Fieles a la inútil costumbre de cada jueves estábamos enfrascados en una eterna discusión sobre política, religión, futbol y hasta los chismes del momento
Los más listos del grupo esperaban el momento ideal para aplastar los argumentos de los demás. Pero la verdad es que la mayoría (y me incluyo) discutía de forma tan vaga que la conversación se hacía un vicio improductivo pero adictivo. Porque siendo honestos, nos hacemos adictos a estas discusiones con todo y chismes.
Y ahí entre nosotros pero distante como un emperador que observa las batallas de gladiadores en el coliseo, se distinguía don Marco.

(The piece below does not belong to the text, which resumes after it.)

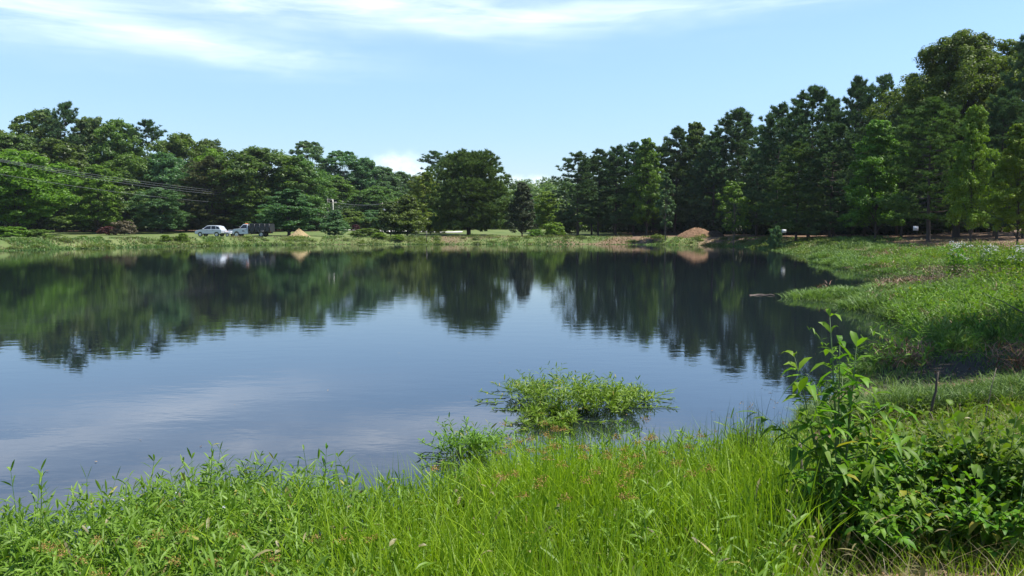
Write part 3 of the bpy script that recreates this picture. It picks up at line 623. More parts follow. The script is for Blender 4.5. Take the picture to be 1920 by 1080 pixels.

Este señor de tez morena y abundante barba tendrá unos 70 años y se viste siempre elegante y sobrio. Casi no había platicado con él porque lo creía muy serio, hasta que esa noche le noté algo y quise saber qué era. Me llamó la atención que mientras todos decíamos disparates don Marco intervenía muy poco, respondiendo solo algunas de las escasas preguntas objetivas que se formulaban, porque las necias las ignoraba o las contestaba todas con un chiste, como yéndose por la tangente.
Don Marco se la pasó cruzado de piernas y tranquilo, observando el espectáculo mientras disfrutaba repetidamente de una taza de café y yo trataba de descifrar el origen de su actitud.
En sus contadas intervenciones se le notaba lo culto por lo acertado de sus comentarios, poniendo fin al debate y lanzando una pregunta nueva para detonar otra conversación; era como si se divirtiera al hacernos hablar sin llegar a nada (como la vez que nos preguntó si conocíamos la verdadera historia de La Guerra Cristera). Empecé a notar otras cosas como el hecho que nunca alzó la voz ni pretendió la admiración del grupo.
Justo cuando el reloj apuntó las 10 en punto se levantó para despedirse detenidamente de cada uno de nosotros con una frase de cortesía, mientras yo como anfitrión lo esperaba para acompañarlo a la salida.
Esos minutos de espera sirvieron para que me cayera el veinte y preguntarle así sin previo aviso: —Oiga don Marco, lo vi participativo pero sin engancharse en las vanas discusiones, sus intervenciones fueron como seleccionadas y elegantes, nunca cayó en la trampa del ego… ¿Cómo le hace?¿A qué se debe la prudencia?— Le abría la puerta a la expectativa de sabrá-dios-que-respuesta.
—¡Hasta que alguien se da cuenta!— respondió Don Marco mientras reía y tomaba su boina.
—Mira chamaco, hace tiempo leí un proverbio árabe que me hizo tanto sentido que lo adopté como propio y va más o menos así: «Si lo que vas a decir no es mejor que el silencio, mejor quédate calladito y deja que los demás te diviertan con su espectáculo». Los años le han dado la razón a esta idea y yo he decidido disfrutarla, la verdad es que contribuye a que todos pasemos un buen momento. Está en ti decidir cuales batallas pelear. Pero bueno, me voy porque tengo mucha hambre y parece que ustedes se alimentan de puras discusiones. Mínimo hubiéramos celebrado el delicioso ritual de la carne asada, ¡mínimo!—.
Se despidió mientras reía por la broma recién hecha y yo me quedé pensando en todas las veces que he hablado solo porque tengo boca sumando al ruido de estupideces y tirando ideas solo para verme interesante (según yo, en mi mente).
También me hizo pensar que las marcas a veces no tienen nada interesante que comunicar y aún así llenan sus redes con contenido que a nadie interesa.
Al final me quedé pensando en todo lo que le voy a preguntar en la carne asada que ya estoy organizando. La verdad solo voy a invitar a un par de amigos porque solo así se aprovecha a gente tan valiosa como don Marco: desde afuera del coliseo.